How do Office 365 and ADFS work together? Borrowing and image from: http://maso.dk/2011/06/01/how-does-adfs-work-with-office-365/ , we see that the in step 3, the client workstation needs to access ADFS for authentication. In most cases ADFS is published to the internet and this is where we chose to put Microsoft Forefront Threat Management Gateway 2010 (TMG).
How to setup TMG to restrict access to ADFS for Active Directory (AD) Groups of users:
Requirements before setup:
- ADFS must be using integrated or basic authentication (no forms).
- TMG will need a cert with the ADFS public name (or a wildcard cert)
- TMG must answer as the same name as the ADFS cert and the “public” name of the ADFS server.
Step 1. In TMG, in the Firewall Node, click New –> Publish Web Site.
Step 2. Name the rule.
Step 3. Set the action to Allow.
Step 4. Select Publish a single web site or load balancer.
Step 5. Select SSL.
Step 6. Use the correct internal name and you will need to put in the IP address of the internal server or use it’s computer name.
Step 7. For security reasons, type the path of /adfs/*
Step 8. Type the correct public name and the path /adfs/*
Step 9. Create a listener, if one does not exist that uses forms based authentication listens on port 443 and uses the SSL certificate that matches the name.

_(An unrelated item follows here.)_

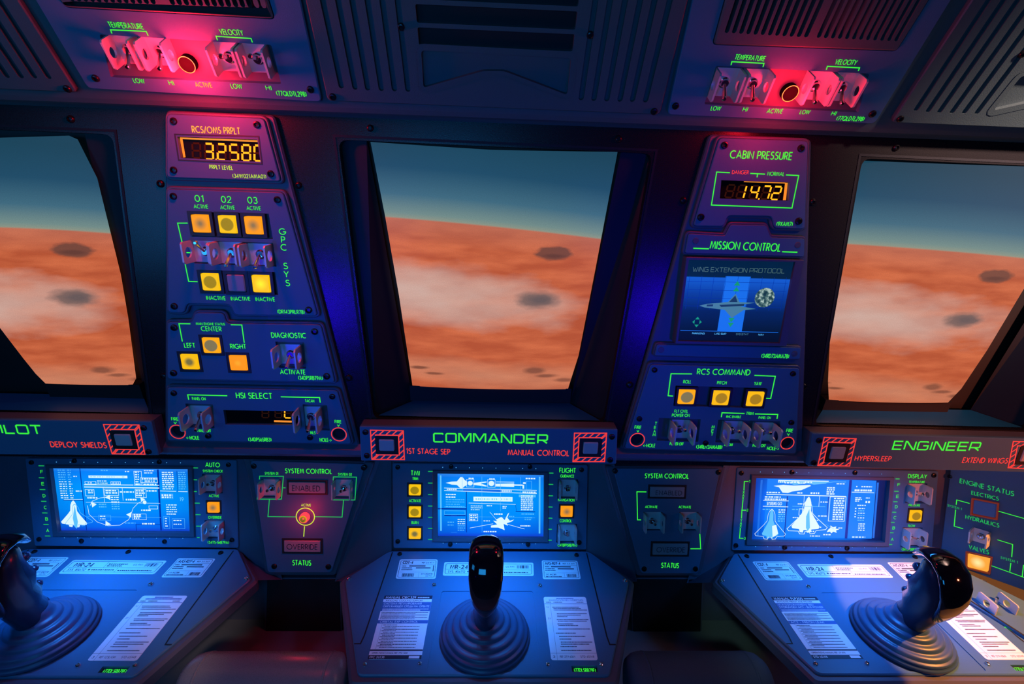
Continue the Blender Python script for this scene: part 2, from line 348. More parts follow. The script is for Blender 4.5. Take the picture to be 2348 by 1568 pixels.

Step 10. Select NTLM authentication for the ADFS server that TMG is publishing.
Step 11. Select only the user groups that you want to allow authentication externally (exclude the hourly workers).
Step 12. Complete the wizard.
Step 13. Configure the HTTP protocol properties on the rule you just created.
Step 14. Uncheck Verify normalization and Block high bit characters.
Step 15. Click OK on the Configure HTTP policy rule dialog.
Step 16. Modify the properties of the rule you just created.
Step 17. Uncheck Apply link translation to this rule.
Step 18. Click OK, apply the TMG changes and test after the changes have taken effect.